To be done:
Quote the records exactly, starting at the first line and stopping after the line with "trim(bm, M['white_paint'], 'white"; skip the pictures.

Rows:
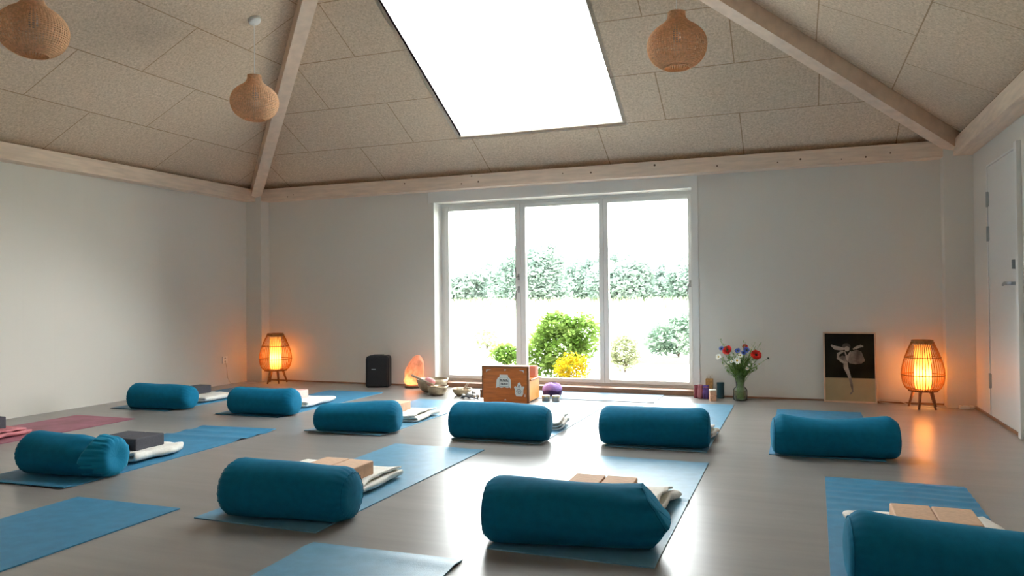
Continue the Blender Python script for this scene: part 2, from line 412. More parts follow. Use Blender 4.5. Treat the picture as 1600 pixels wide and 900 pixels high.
hip(W - .09, -.09 * tR / tB, RX, RY0, hipz(.09, tR), RZ, 'sloping pine hip beam rising from the corner near the white door')
hip(.09, -DR + .09, RX, RY1, hipz(.09, tL), RZ, 'pine hip beam behind the photographer')
hip(W - .09, -DR + .09, RX, RY1, hipz(.09, tR), RZ, 'pine hip beam behind the photographer')
struct('baseboard_back', (lambda b: (box(b, PW, OX0, -.012, 0, 0, .016), box(b, OX1, W - PW, -.012, 0, 0, .016), b)[2])(NB()), M['brown_wood'], label='thin brown strip along the foot of the far wall')
bm = NB(); box(bm, W - .012, W, -DR, -.62, 0, .02); box(bm, W - .012, W, -.62, -PR, 0, .02)
struct('baseboard_right', bm, M['brown_wood'], label='thin brown strip along the foot of the door wall')
struct('baseboard_left', bx(0, .008, -DR, -PR, 0, .012), M['post_paint'], label='thin strip along the foot of the wall by the pink mat')
# flat boarding round the doors
bm = NB()
box(bm, OX1, OX1 + .06, -.008, 0, .02, OZ, 0); box(bm, OX0 - .06, OX1 + .06, -.008, 0, OZ, H, 0)
trim(bm, M['white_paint'], 'white flat casing at the edge of the garden doors')

# garden doors
gd = thing('window_1', 'white framed glazed garden doors of three tall lights', None, kind='structure')
bm = NB(); YF0, YF1 = .2, .28
box(bm, OX0, OX0 + .045, YF0, YF1, .05, OZ); box(bm, OX1 - .03, OX1, YF0, YF1, .05, OZ); box(bm, OX0 + .045, OX1 - .03, YF0, YF1, 2.03, OZ)
box(bm, OX0 + .045, OX1 - .03, YF0, YF1, .05, .075)
obj('frame', bm, M['white_paint'], gd)
lights = [(2.525, 3.45), (3.452, 4.388), (4.39, 5.305)]
for i, (x0, x1) in enumerate(lights):
    l = .052 if i == 0 else (.058 if i == 1 else .05)
    rr = .06 if i == 0 else (.05 if i == 1 else .036)
    bm = NB(); y0, y1 = YF0 - .012, YF0 + .05
    box(bm, x0, x0 + l, y0, y1, .075, 2.03, .004); box(bm, x1 - rr, x1, y0, y1, .075, 2.03, .004)
    box(bm, x0 + l, x1 - rr, y0, y1, .075, .115, .004); box(bm, x0 + l, x1 - rr, y0, y1, 1.985, 2.03, .004)
    s = obj('sash', bm, M['white_paint'], gd)
    obj('pane', bx(x0 + l - .005, x1 - rr + .005, YF0 + .02, YF0 + .026, .11, 1.99), M['glass'], s)
def lever(x, z, parent, up=False):
    bm = NB(); box(bm, x - .012, x + .012, YF0 - .022, YF0 - .012, z - .035, z + .035, .003)
    tube(bm, [(x, YF0 - .02, z), (x, YF0 - .055, z), (x - .012, YF0 - .062, z - .015), (x - .02, YF0 - .06, z - .11 if not up else z + .1)], .008)
    obj('handle', bm, M['steel'], parent)
lever(5.287, 1.115, gd); lever(3.43, 1.08, gd); lever(3.43, 1.22, gd, True)
bm = NB(); box(bm, OX0, OX1, -.01, YF1, 0, .05, .004); obj('threshold', bm, M['brown_wood'], gd, label='brown wooden threshold')
bm = NB(); box(bm, OX0 - .002, OX0 + .008, 0, YF0, .05, OZ); obj('reveal', bm, M['white_paint'], gd)

# flush white door in the right wall
dr = thing('door_1', 'flush white door with grey hinges and lever handle', None, kind='structure')
obj('leaf', bx(W + .001, W + .045, DY1 + .004, DY0 - .004, .012, DZ - .004, .003), M['white_paint'], dr)
bm = NB()
box(bm, W - .006, W + .03, DY0 - .003, DY0 + .01, 0, DZ + .01); box(bm, W - .006, W + .03, DY1, DY0, DZ - .002, DZ + .012)
obj('frame', bm, M['white_paint'], dr)
bm = NB(); box(bm, W - .03, W + .012, DY1 - .06, DY1 + .004, 0, DZ + .03, .003)
obj('casing', bm, M['white_paint'], dr)
for z0, z1 in ((1.68, 1.80), (1.405, 1.525), (.235, .355)):
    bm = NB(); tube(bm, [(W - .004, DY0 - .006, z0), (W - .004, DY0 - .006, z1)], .011); box(bm, W - .002, W + .002, DY0 - .035, DY0 - .005, z0 + .005, z1 - .005)
    obj('hinge', bm, M['hinge'], dr)
bm = NB(); tube(bm, [(W + .003, DY1 + .075, 1.06), (W - .04, DY1 + .075, 1.06), (W - .052, DY1 + .09, 1.06), (W - .052, DY1 + .2, 1.062), (W - .052, DY1 + .25, 1.05)], [.012, .012, .012, .012, .008])
tube(bm, [(W + .003, DY1 + .075, 1.06), (W - .008, DY1 + .075, 1.06)], .026, seg=16)
obj('handle', bm, M['hinge'], dr)
bm = NB(); tube(bm, [(W + .014, DY1 + .075, 1.18), (W - .012, DY1 + .075, 1.18)], .026, seg=16); box(bm, W - .035, W - .012, DY1 + .07, DY1 + .08, 1.16, 1.225, .003)
obj('thumb_turn', bm, M['hinge'], dr)

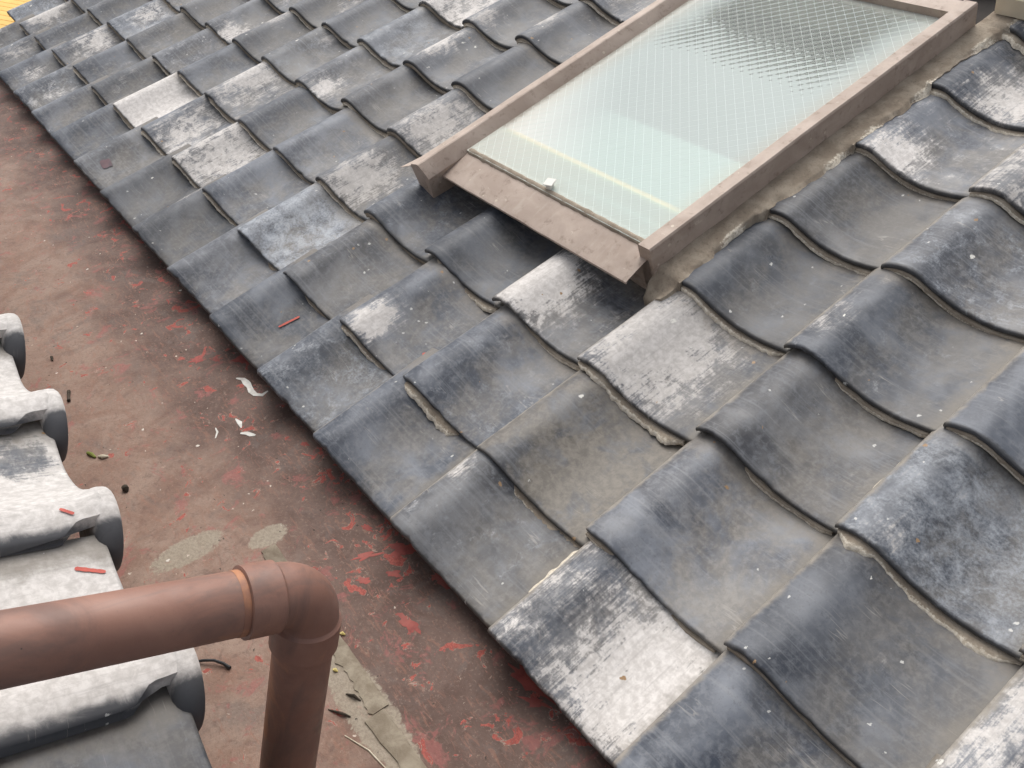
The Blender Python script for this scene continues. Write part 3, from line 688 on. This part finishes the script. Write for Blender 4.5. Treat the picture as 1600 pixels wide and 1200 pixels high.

Final answer:
Continue the Blender Python script for this scene: part 2, from line 412. More parts follow. Use Blender 4.5. Treat the picture as 1600 pixels wide and 900 pixels high.
hip(W - .09, -.09 * tR / tB, RX, RY0, hipz(.09, tR), RZ, 'sloping pine hip beam rising from the corner near the white door')
hip(.09, -DR + .09, RX, RY1, hipz(.09, tL), RZ, 'pine hip beam behind the photographer')
hip(W - .09, -DR + .09, RX, RY1, hipz(.09, tR), RZ, 'pine hip beam behind the photographer')
struct('baseboard_back', (lambda b: (box(b, PW, OX0, -.012, 0, 0, .016), box(b, OX1, W - PW, -.012, 0, 0, .016), b)[2])(NB()), M['brown_wood'], label='thin brown strip along the foot of the far wall')
bm = NB(); box(bm, W - .012, W, -DR, -.62, 0, .02); box(bm, W - .012, W, -.62, -PR, 0, .02)
struct('baseboard_right', bm, M['brown_wood'], label='thin brown strip along the foot of the door wall')
struct('baseboard_left', bx(0, .008, -DR, -PR, 0, .012), M['post_paint'], label='thin strip along the foot of the wall by the pink mat')
# flat boarding round the doors
bm = NB()
box(bm, OX1, OX1 + .06, -.008, 0, .02, OZ, 0); box(bm, OX0 - .06, OX1 + .06, -.008, 0, OZ, H, 0)
trim(bm, M['white_paint'], 'white flat casing at the edge of the garden doors')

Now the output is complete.